Following a bit the theme of the internet, social networks and technology, it sometimes seems that everyone can become a photographer. How do you distinguish someone fully dedicated to photography from someone with, simply, an iPhone in hand?
I don't think it really matters what medium people are using to take photos; it's definitely the subject they are choosing to show that separates them. I quite like that photography is so easily accessible to everyone who chooses to enjoy it, and if you can look like someone who is fully dedicated to photography with your iPhone, I'd suggest you pick up a proper camera and get going. I use my Instagram for a purely professional work platform, and also have a super private personal account just to keep a timeline of my life, as my memory is so terrible. If people saw my personal account full of my dogs and boyfriend, I don't think they'd guess I was a professional!

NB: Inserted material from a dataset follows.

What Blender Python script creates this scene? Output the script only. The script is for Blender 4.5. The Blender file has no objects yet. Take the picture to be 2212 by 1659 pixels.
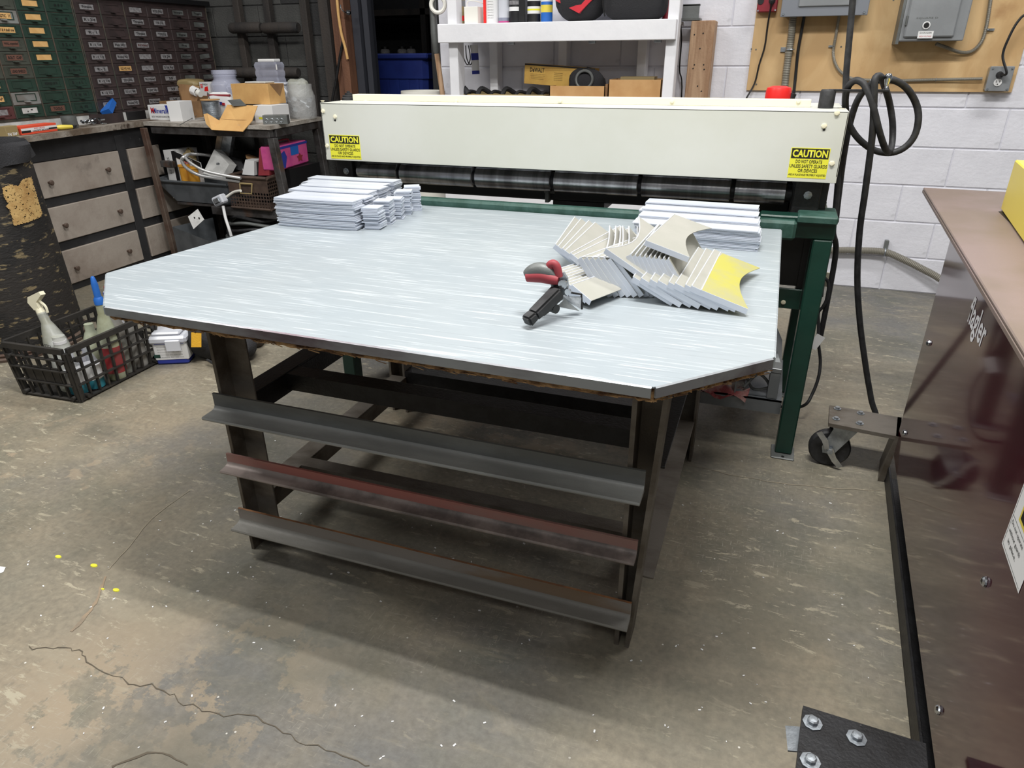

What has evolved the most in your way of taking photos over the years? Is there anything you don't like of the first photos you took? Is there anything that has always remained unchanged over time?
I think the quality of my prints has evolved the most. I realised I wasn't thinking enough about the lens' and film I was using, so I've been working on getting higher standards of quality to my work. There's only so far the DIY shitty grainy film look can take you.
Tell us a little bit how your daily life is now. Do you see yourself forced to plan your schedule in detail? What do you spend more time on when you don't have to work?
At the moment my daily life is in chaos; I'm working all the nocturnal hours to meet deadlines. My boyfriend is in a band and I have been very involved in their campaign doing all the photography and videos. I can't say too much, as it's all being kept under wraps, but it is all very exciting at the moment, even if I am sleep deprived and constantly in my pajamas hunched over my computer day after day! Generally my schedule planning is a load of never ending to-do lists/sticky notes shouting at me with dates for deadlines. I am quite good with my calendar and not leaving everything until last minute though, as I have learnt the hard way that I don't deal very well with stress.
When I finish my commissioned work deadlines and find myself a bit quieter, I usually get bored and plan a personal project that gets me up to my ears in more work and other deadlines... But I don't mind, I don't think I could ever really take loads of time off to focus on other things as I would get itchy bones and feel guilty that I'm not working to be better.
Could you choose a picture that inspires you in these moments of your life and tell us why? It can be one that you have always liked or a recent discovery.
My all time favourite photograph is Sally Mann's At Warm Springs. Sally was my first major inspiration when I started getting into photography and I'm still a massive fan, so I would consider all of her work my favourite. When I look at At Warm Springs, I feel my dark moments alongside my peaceful ones, and feel proud at how I've managed to keep my head above the water so far.